The stand-up industry still treats men as the default audience.

Everyone I talk to agrees – men get away with more on stage. There’s decades of precedent for them to build on, both on stage and on screen. Perhaps we’re in the delayed stage of doing the same thing for people of other genders on stage, but with the current political climate that is outright harming trans people and threatening to tax women who don’t have children, I can’t help but feel we’re on a mission forward while others try to drag us back. 

Of course, anyone can say anything on stage. I don’t get heckled or booed offstage when I’m performing. But I’m constantly aware that if someone in the crowd doesn’t question their unconscious bias, they’ll walk away thinking I just wasn’t funny. And every now and then I’m reminded that sharing a humorous anecdote will always be considered “disgusting” to some. 

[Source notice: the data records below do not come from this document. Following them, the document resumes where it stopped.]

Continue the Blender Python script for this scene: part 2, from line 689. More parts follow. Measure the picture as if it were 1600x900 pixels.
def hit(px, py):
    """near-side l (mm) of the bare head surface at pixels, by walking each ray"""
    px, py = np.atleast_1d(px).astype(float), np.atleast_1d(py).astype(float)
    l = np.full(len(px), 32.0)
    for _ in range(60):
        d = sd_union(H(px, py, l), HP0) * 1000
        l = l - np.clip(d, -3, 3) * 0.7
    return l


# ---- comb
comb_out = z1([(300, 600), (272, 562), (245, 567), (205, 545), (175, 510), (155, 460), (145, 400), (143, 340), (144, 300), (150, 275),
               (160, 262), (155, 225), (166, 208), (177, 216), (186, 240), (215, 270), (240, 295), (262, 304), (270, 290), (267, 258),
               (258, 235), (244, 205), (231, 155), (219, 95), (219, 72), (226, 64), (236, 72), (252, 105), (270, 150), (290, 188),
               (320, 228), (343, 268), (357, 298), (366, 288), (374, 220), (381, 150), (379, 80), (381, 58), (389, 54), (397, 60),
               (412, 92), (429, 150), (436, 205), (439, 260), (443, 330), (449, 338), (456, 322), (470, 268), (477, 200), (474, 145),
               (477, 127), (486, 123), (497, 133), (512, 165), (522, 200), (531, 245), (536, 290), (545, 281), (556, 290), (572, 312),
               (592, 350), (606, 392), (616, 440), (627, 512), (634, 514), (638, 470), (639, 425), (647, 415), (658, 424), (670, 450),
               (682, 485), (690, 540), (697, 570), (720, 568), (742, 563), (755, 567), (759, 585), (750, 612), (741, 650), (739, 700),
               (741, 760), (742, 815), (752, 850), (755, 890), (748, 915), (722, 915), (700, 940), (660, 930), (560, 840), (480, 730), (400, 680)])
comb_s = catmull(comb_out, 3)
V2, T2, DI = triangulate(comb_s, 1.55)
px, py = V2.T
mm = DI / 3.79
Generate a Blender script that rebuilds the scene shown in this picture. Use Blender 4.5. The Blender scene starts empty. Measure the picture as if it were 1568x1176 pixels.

The real question is, if this is the world we live in, what do we do about it? 

We have to trust that if we find it funny, others will too. And if we keep our voices strong, we will find the right people to laugh, as Marjolein says “If people are going to be weird when we talk about menstrual health, they’re not my audience.” 

Marjolein continues, “I don’t know how to fight it other than just being funny. And being like, I’m happy to be here. You’re gonna enjoy this. Let’s go.” 

Or, as Nicola puts in, “Funny fuckers can just be funny fucking.”